──────── Data block

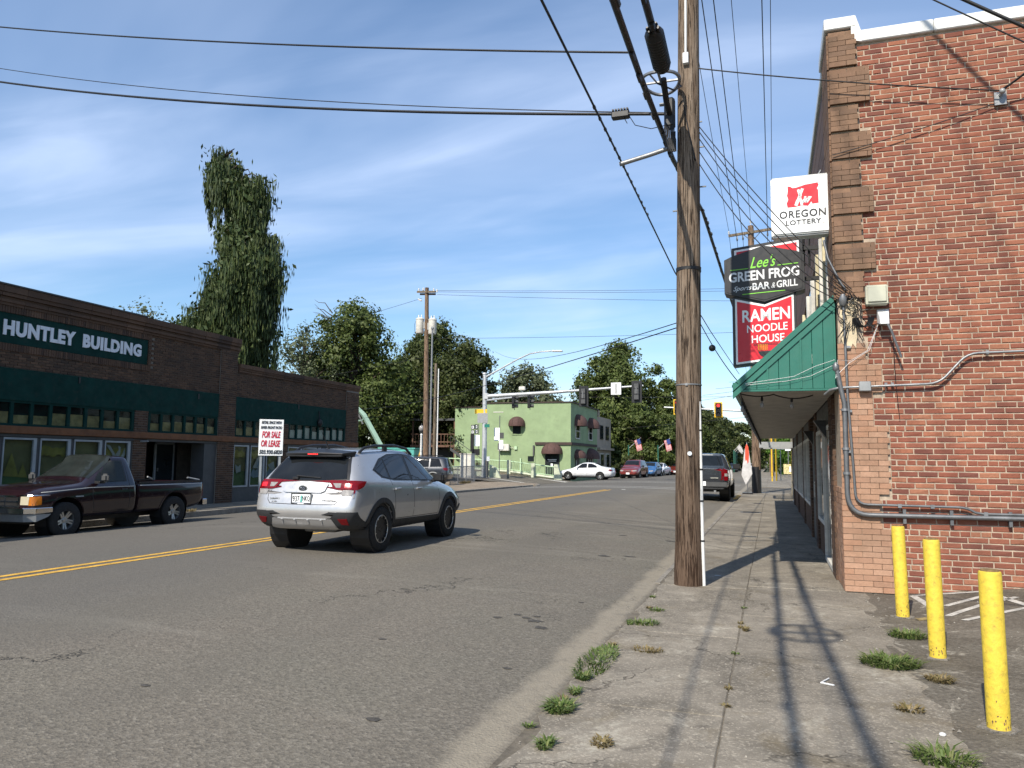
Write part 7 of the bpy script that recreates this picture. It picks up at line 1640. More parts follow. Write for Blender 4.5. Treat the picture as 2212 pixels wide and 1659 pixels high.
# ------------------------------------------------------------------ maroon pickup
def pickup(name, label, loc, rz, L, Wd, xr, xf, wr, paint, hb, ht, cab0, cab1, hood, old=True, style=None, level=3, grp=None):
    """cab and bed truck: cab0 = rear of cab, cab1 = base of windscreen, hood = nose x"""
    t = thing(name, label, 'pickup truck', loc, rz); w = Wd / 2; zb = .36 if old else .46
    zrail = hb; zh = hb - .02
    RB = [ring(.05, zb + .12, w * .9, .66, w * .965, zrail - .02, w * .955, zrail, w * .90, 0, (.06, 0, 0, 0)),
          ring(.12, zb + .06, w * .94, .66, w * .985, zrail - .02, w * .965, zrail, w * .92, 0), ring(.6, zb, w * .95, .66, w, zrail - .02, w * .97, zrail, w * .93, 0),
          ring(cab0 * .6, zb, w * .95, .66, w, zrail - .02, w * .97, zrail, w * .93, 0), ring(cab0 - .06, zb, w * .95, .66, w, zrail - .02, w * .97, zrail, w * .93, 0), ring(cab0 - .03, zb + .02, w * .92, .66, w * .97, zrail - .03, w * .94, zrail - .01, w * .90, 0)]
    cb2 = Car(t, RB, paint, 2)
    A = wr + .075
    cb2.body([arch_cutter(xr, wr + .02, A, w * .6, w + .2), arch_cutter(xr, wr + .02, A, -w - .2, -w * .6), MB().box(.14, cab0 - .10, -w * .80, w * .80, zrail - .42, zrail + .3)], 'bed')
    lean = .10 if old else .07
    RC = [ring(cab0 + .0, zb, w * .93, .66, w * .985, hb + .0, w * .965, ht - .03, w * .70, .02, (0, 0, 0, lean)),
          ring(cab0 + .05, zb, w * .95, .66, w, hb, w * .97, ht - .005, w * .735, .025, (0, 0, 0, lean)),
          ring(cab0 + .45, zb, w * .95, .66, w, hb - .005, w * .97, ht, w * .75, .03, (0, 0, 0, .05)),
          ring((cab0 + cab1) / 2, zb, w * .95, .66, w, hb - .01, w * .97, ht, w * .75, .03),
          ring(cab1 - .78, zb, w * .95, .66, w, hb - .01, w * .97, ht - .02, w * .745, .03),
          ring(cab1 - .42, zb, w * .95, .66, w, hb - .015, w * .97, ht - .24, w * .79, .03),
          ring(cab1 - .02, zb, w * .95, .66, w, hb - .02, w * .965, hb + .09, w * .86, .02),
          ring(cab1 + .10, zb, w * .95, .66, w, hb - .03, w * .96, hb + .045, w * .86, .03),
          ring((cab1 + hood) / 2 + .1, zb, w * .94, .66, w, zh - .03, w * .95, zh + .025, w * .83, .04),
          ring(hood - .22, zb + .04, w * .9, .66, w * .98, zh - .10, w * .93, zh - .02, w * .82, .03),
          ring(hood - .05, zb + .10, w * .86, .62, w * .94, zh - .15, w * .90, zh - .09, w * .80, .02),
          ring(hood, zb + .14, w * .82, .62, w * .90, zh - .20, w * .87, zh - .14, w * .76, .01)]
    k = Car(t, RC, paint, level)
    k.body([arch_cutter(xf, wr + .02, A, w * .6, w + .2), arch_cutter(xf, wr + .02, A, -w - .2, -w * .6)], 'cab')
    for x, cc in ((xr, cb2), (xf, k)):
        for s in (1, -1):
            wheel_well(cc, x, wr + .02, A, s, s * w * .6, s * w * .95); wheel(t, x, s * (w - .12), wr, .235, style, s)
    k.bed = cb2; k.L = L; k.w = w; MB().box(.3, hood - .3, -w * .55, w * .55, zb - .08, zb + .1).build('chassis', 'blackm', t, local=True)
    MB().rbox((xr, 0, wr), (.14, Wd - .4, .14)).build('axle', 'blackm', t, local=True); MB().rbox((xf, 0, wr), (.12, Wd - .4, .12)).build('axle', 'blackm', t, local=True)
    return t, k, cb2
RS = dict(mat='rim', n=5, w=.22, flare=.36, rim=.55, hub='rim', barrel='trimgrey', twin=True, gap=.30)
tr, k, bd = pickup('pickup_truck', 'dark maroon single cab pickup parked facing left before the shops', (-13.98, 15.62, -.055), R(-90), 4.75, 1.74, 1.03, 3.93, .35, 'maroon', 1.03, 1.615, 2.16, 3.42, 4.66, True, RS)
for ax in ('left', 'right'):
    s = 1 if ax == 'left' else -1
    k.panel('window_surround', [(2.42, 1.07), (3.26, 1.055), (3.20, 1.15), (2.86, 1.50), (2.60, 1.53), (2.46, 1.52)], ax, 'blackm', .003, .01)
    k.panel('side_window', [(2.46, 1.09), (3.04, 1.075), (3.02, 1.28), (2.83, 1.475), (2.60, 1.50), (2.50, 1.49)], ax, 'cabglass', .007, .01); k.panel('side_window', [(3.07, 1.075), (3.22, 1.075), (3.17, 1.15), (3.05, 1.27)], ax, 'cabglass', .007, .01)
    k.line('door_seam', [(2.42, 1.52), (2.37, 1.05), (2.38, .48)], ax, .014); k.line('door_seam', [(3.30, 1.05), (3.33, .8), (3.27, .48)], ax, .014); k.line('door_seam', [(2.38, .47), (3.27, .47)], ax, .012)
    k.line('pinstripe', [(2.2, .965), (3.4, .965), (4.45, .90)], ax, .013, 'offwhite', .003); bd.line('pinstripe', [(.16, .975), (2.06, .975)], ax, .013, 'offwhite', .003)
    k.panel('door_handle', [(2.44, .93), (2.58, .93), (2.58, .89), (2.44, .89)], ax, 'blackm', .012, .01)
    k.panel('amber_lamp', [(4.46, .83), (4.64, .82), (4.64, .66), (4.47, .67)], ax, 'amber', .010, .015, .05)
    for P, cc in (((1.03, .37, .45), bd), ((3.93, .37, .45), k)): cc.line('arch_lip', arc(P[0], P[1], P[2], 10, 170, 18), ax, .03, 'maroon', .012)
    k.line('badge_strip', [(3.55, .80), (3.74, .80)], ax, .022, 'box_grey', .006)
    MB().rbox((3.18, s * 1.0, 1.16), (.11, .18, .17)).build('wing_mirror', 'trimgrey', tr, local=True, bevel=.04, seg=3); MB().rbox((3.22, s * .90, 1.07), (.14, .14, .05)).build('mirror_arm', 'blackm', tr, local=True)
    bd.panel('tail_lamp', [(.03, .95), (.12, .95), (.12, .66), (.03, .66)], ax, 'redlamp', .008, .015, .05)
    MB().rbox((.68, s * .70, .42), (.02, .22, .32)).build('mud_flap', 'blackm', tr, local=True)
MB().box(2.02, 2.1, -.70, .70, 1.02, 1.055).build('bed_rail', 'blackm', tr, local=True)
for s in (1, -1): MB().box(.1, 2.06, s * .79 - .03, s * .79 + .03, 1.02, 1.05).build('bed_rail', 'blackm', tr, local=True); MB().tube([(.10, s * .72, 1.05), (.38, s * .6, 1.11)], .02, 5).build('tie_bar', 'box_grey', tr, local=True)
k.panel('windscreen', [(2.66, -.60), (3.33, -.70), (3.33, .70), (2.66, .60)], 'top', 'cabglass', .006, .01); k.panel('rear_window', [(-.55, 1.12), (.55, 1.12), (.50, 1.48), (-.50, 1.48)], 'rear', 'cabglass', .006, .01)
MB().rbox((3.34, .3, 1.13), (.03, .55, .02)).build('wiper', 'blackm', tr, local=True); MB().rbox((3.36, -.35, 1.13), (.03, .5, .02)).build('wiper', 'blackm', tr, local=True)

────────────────

● **Work to do**
Copy the listing exactly. Any image in it stays out of the copy.

● **The solution**
Write part 7 of the bpy script that recreates this picture. It picks up at line 1640. More parts follow. Write for Blender 4.5. Treat the picture as 2212 pixels wide and 1659 pixels high.
# ------------------------------------------------------------------ maroon pickup
def pickup(name, label, loc, rz, L, Wd, xr, xf, wr, paint, hb, ht, cab0, cab1, hood, old=True, style=None, level=3, grp=None):
    """cab and bed truck: cab0 = rear of cab, cab1 = base of windscreen, hood = nose x"""
    t = thing(name, label, 'pickup truck', loc, rz); w = Wd / 2; zb = .36 if old else .46
    zrail = hb; zh = hb - .02
    RB = [ring(.05, zb + .12, w * .9, .66, w * .965, zrail - .02, w * .955, zrail, w * .90, 0, (.06, 0, 0, 0)),
          ring(.12, zb + .06, w * .94, .66, w * .985, zrail - .02, w * .965, zrail, w * .92, 0), ring(.6, zb, w * .95, .66, w, zrail - .02, w * .97, zrail, w * .93, 0),
          ring(cab0 * .6, zb, w * .95, .66, w, zrail - .02, w * .97, zrail, w * .93, 0), ring(cab0 - .06, zb, w * .95, .66, w, zrail - .02, w * .97, zrail, w * .93, 0), ring(cab0 - .03, zb + .02, w * .92, .66, w * .97, zrail - .03, w * .94, zrail - .01, w * .90, 0)]
    cb2 = Car(t, RB, paint, 2)
    A = wr + .075
    cb2.body([arch_cutter(xr, wr + .02, A, w * .6, w + .2), arch_cutter(xr, wr + .02, A, -w - .2, -w * .6), MB().box(.14, cab0 - .10, -w * .80, w * .80, zrail - .42, zrail + .3)], 'bed')
    lean = .10 if old else .07
    RC = [ring(cab0 + .0, zb, w * .93, .66, w * .985, hb + .0, w * .965, ht - .03, w * .70, .02, (0, 0, 0, lean)),
          ring(cab0 + .05, zb, w * .95, .66, w, hb, w * .97, ht - .005, w * .735, .025, (0, 0, 0, lean)),
          ring(cab0 + .45, zb, w * .95, .66, w, hb - .005, w * .97, ht, w * .75, .03, (0, 0, 0, .05)),
          ring((cab0 + cab1) / 2, zb, w * .95, .66, w, hb - .01, w * .97, ht, w * .75, .03),
          ring(cab1 - .78, zb, w * .95, .66, w, hb - .01, w * .97, ht - .02, w * .745, .03),
          ring(cab1 - .42, zb, w * .95, .66, w, hb - .015, w * .97, ht - .24, w * .79, .03),
          ring(cab1 - .02, zb, w * .95, .66, w, hb - .02, w * .965, hb + .09, w * .86, .02),
          ring(cab1 + .10, zb, w * .95, .66, w, hb - .03, w * .96, hb + .045, w * .86, .03),
          ring((cab1 + hood) / 2 + .1, zb, w * .94, .66, w, zh - .03, w * .95, zh + .025, w * .83, .04),
          ring(hood - .22, zb + .04, w * .9, .66, w * .98, zh - .10, w * .93, zh - .02, w * .82, .03),
          ring(hood - .05, zb + .10, w * .86, .62, w * .94, zh - .15, w * .90, zh - .09, w * .80, .02),
          ring(hood, zb + .14, w * .82, .62, w * .90, zh - .20, w * .87, zh - .14, w * .76, .01)]
    k = Car(t, RC, paint, level)
    k.body([arch_cutter(xf, wr + .02, A, w * .6, w + .2), arch_cutter(xf, wr + .02, A, -w - .2, -w * .6)], 'cab')
    for x, cc in ((xr, cb2), (xf, k)):
        for s in (1, -1):
            wheel_well(cc, x, wr + .02, A, s, s * w * .6, s * w * .95); wheel(t, x, s * (w - .12), wr, .235, style, s)
    k.bed = cb2; k.L = L; k.w = w; MB().box(.3, hood - .3, -w * .55, w * .55, zb - .08, zb + .1).build('chassis', 'blackm', t, local=True)
    MB().rbox((xr, 0, wr), (.14, Wd - .4, .14)).build('axle', 'blackm', t, local=True); MB().rbox((xf, 0, wr), (.12, Wd - .4, .12)).build('axle', 'blackm', t, local=True)
    return t, k, cb2
RS = dict(mat='rim', n=5, w=.22, flare=.36, rim=.55, hub='rim', barrel='trimgrey', twin=True, gap=.30)
tr, k, bd = pickup('pickup_truck', 'dark maroon single cab pickup parked facing left before the shops', (-13.98, 15.62, -.055), R(-90), 4.75, 1.74, 1.03, 3.93, .35, 'maroon', 1.03, 1.615, 2.16, 3.42, 4.66, True, RS)
for ax in ('left', 'right'):
    s = 1 if ax == 'left' else -1
    k.panel('window_surround', [(2.42, 1.07), (3.26, 1.055), (3.20, 1.15), (2.86, 1.50), (2.60, 1.53), (2.46, 1.52)], ax, 'blackm', .003, .01)
    k.panel('side_window', [(2.46, 1.09), (3.04, 1.075), (3.02, 1.28), (2.83, 1.475), (2.60, 1.50), (2.50, 1.49)], ax, 'cabglass', .007, .01); k.panel('side_window', [(3.07, 1.075), (3.22, 1.075), (3.17, 1.15), (3.05, 1.27)], ax, 'cabglass', .007, .01)
    k.line('door_seam', [(2.42, 1.52), (2.37, 1.05), (2.38, .48)], ax, .014); k.line('door_seam', [(3.30, 1.05), (3.33, .8), (3.27, .48)], ax, .014); k.line('door_seam', [(2.38, .47), (3.27, .47)], ax, .012)
    k.line('pinstripe', [(2.2, .965), (3.4, .965), (4.45, .90)], ax, .013, 'offwhite', .003); bd.line('pinstripe', [(.16, .975), (2.06, .975)], ax, .013, 'offwhite', .003)
    k.panel('door_handle', [(2.44, .93), (2.58, .93), (2.58, .89), (2.44, .89)], ax, 'blackm', .012, .01)
    k.panel('amber_lamp', [(4.46, .83), (4.64, .82), (4.64, .66), (4.47, .67)], ax, 'amber', .010, .015, .05)
    for P, cc in (((1.03, .37, .45), bd), ((3.93, .37, .45), k)): cc.line('arch_lip', arc(P[0], P[1], P[2], 10, 170, 18), ax, .03, 'maroon', .012)
    k.line('badge_strip', [(3.55, .80), (3.74, .80)], ax, .022, 'box_grey', .006)
    MB().rbox((3.18, s * 1.0, 1.16), (.11, .18, .17)).build('wing_mirror', 'trimgrey', tr, local=True, bevel=.04, seg=3); MB().rbox((3.22, s * .90, 1.07), (.14, .14, .05)).build('mirror_arm', 'blackm', tr, local=True)
    bd.panel('tail_lamp', [(.03, .95), (.12, .95), (.12, .66), (.03, .66)], ax, 'redlamp', .008, .015, .05)
    MB().rbox((.68, s * .70, .42), (.02, .22, .32)).build('mud_flap', 'blackm', tr, local=True)
MB().box(2.02, 2.1, -.70, .70, 1.02, 1.055).build('bed_rail', 'blackm', tr, local=True)
for s in (1, -1): MB().box(.1, 2.06, s * .79 - .03, s * .79 + .03, 1.02, 1.05).build('bed_rail', 'blackm', tr, local=True); MB().tube([(.10, s * .72, 1.05), (.38, s * .6, 1.11)], .02, 5).build('tie_bar', 'box_grey', tr, local=True)
k.panel('windscreen', [(2.66, -.60), (3.33, -.70), (3.33, .70), (2.66, .60)], 'top', 'cabglass', .006, .01); k.panel('rear_window', [(-.55, 1.12), (.55, 1.12), (.50, 1.48), (-.50, 1.48)], 'rear', 'cabglass', .006, .01)
MB().rbox((3.34, .3, 1.13), (.03, .55, .02)).build('wiper', 'blackm', tr, local=True); MB().rbox((3.36, -.35, 1.13), (.03, .5, .02)).build('wiper', 'blackm', tr, local=True)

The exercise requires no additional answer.